I have a hard time keeping up with journals and blogs mainly because I can't just write or type something. I have to scrutinize every word and read my entry multiple times before I can submit, and often one post takes me hours to write. Maybe it's a good thing the home office of the company I work for turned me down because they didn't think I would be fast enough to keep up with the pace they needed for communications between the office and the field.

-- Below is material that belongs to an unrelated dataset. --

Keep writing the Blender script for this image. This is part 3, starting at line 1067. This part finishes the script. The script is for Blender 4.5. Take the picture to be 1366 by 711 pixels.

Anyway, I'm here to give a review to The Maltese Falcon. Let me preface this with the story of why I wanted so badly to read this book. Years ago I watched a little famuos movie called The Usual Suspects which has an incredibly well-written twist ending. It's brilliant. Capital 'B' Brilliant. One day I was reading an article about the movie (a review in Rolling Stone or something) and the reviewer compared the movie to the mystery novel The Maltese Falcon, saying the ending of The Usual Suspects was second only to Falcon as the greatest surprise ending in the history of writing. Naturally, I needed to read The Maltese Falcon. I have, for years mind you, avoided even reading synopses of this book for fear of the ending being revealed. This happened to me once when I read the introduction to a book, where the introduction talked about the various ways to interpret the ending. I was not happy.
So I bought the book and began reading. First, it was not well-written, despite the caption on the front cover saying "Dashiell Hammet is a master of the detective novel, yes, but also one hell of a writer." (The Boston Globe.) It's funny, when you notice things you know you do in your own writing and realize how annoying they must be to readers once you see them through the eyes of a reader. Hammet would describe the actions in a scene excrutiatingly thoroughly, like how Sam Spade would pull a cigarette, put it to his lips, take out his matches, take out one match, light it, lift it to the cigarette, etc. Jesus, he lit a cigarette, okay? I mean, that kind of detail is fine the first time but not every freaking time he lights a cigarette or cigar. It also made for some choppy reading.
I recognize the book was most likely ahead of its time, and that it used specifically precise slang for detectives and criminals of the 1920s, but I just found a lot of the dialogue and even narration laughable. I tried, hard, to understand this book probably set the precedent for using correct slang and dialect, but it just made it sound goofy, like a spoof. I guess I like books that don't try so hard and therefore have a universal feel to them. I bet I would have cared about the characters more if I hadn't been trying to decode what certain phrases meant and hadn't been rolling my eyes at what seemed like a giant cliche.
I wonder if I feel the same when someone uses specific Southern slang, or New York street accents. I wonder if those things have withstood the test of time in the real world (most Southerners still have the same phrases and accent as they did 100 years ago and the same goes with at least the New York accent) where as gangsters in no way speak the way they do in this book. Maybe they do speak that way and I would laugh at them if I heard them today, and promptly be shot.
Worst of all, though, was that the mighty ending, fabled to be the most shocking in all of literature, was extremely disappointing. It was actually obvious from the very beginning. I found myself praying it wouldn't turn out that way. Maybe in 1929 no one had ever made a twist like this before (HIGHLY doubtful - no wait, impossible and I know it's not true because I've read stories written before 1929 with similar twists). I wanted the stupid falcon to mean something more than it does. I'm sorry if that ruins a part of the plot for you but that's an ugly truth about this novel - everything in it was disappointing. I don't feel any need to go back through and see if I can find the clues that were so obvious when the ending was revealed but that were cleverly hidden while in the midst of reading. I felt the need for that when I watched The Usual Suspects, and also felt the details throughout were just amazing and so very brilliant in hindsight. There was a point where the main character of Falcon, Sam Spade, was reading the newspaper and he kept dismissing the financial news as unimportant. He does it twice. I thought that would prove highly important to the legendary twist - that he would have seen everything had he not kept skipping that section - but nope. So very disappointing.
I give this novel a low C-, bordering on a D+. I think it might not have faired as badly had I not been anticipating it for so long but that's life, because I had anticipated it and what an anti-climax. I hope my next long-anticipated novel, IQ84 doesn't disappoint.
My Weekly Calendar
I used to have a goal here about eventually reading one book a day and writing fifty pages each week. Someday I may be able to get to fifty pages written, but I've had to come to terms with my inability to read fast enough to ever reach the other goal. Instead, I've begun pacing myself for what I think I can accomplish around work and other priorities. It will drastically cut back how many books I get through each year, but sometimes life is also about accepting what you won't achieve. It's beautiful and necessary to believe in infinite possibilities, but it's also beautiful and necessary to understand limitations.